Die Parteichefin der Linken, Gesine Lötzsch, forderte SPD und Grüne auf, "endlich Farbe zu bekennen". Mit der Blockade der saarländischen Grünen im Bundesrat hätten "beide Parteien im Vermittlungsausschuss die Chance, zumindest die Forderungen der Sozialverbände, die Hartz-IV-Regelsätze auf 420 Euro zu erhöhen, durchzusetzen", sagte Lötzsch dem Abendblatt.

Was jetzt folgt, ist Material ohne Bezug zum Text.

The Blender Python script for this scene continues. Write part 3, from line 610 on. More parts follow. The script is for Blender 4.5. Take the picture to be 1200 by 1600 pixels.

Doch selbst wenn es ein Vermittlungsergebnis noch in diesem Jahr gäbe, müssten diesem Bundesrat und Bundestag zustimmen. Vor dem Jahreswechsel wäre dies nur in Sondersitzungen möglich. Und auch dann wäre eine Auszahlung der neuen Hartz-Sätze zum 1. Januar. Die BA braucht spätestens am 17. Dezember eine Entscheidung, um die Januar-Bescheide richtig auszustellen und zu verschicken. Für die 4,5 Millionen Hartz-IV-Empfänger hat das weitreichende Folgen. Die Reform sieht die Anhebung der Sätze für Erwachsene zum 1. Januar auf 364 Euro monatlich vor. Erst wenn eine gesetzliche Grundlage vorliegt, kann die BA die Erhöhung nachzahlen. Unklar ist, ob dies auch für das Förderpaket für Kinder aus ärmeren Verhältnissen gilt. Für 2,3 Millionen Kinder sind 700 Millionen Euro pro Jahr geplant - Zuschüsse für Schulmaterial, Mittagessen und Freizeitaktivitäten. Das Arbeitministerium prüft nach Angaben der "Süddeutschen Zeitung", ob das Bildungspaket schon ab Januar greifen kann. Eine rückwirkende Nachzahlung von Mittagessen oder Schulmaterial schloss die BA dagegen aus.

Der Deutsche Kinderschutzbund begrüßte die Ankündigung der saarländischen Grünen, der Hartz-IV-Reform nicht zuzustimmen. Damit werde der Weg für dringend nötige Verbesserungen frei.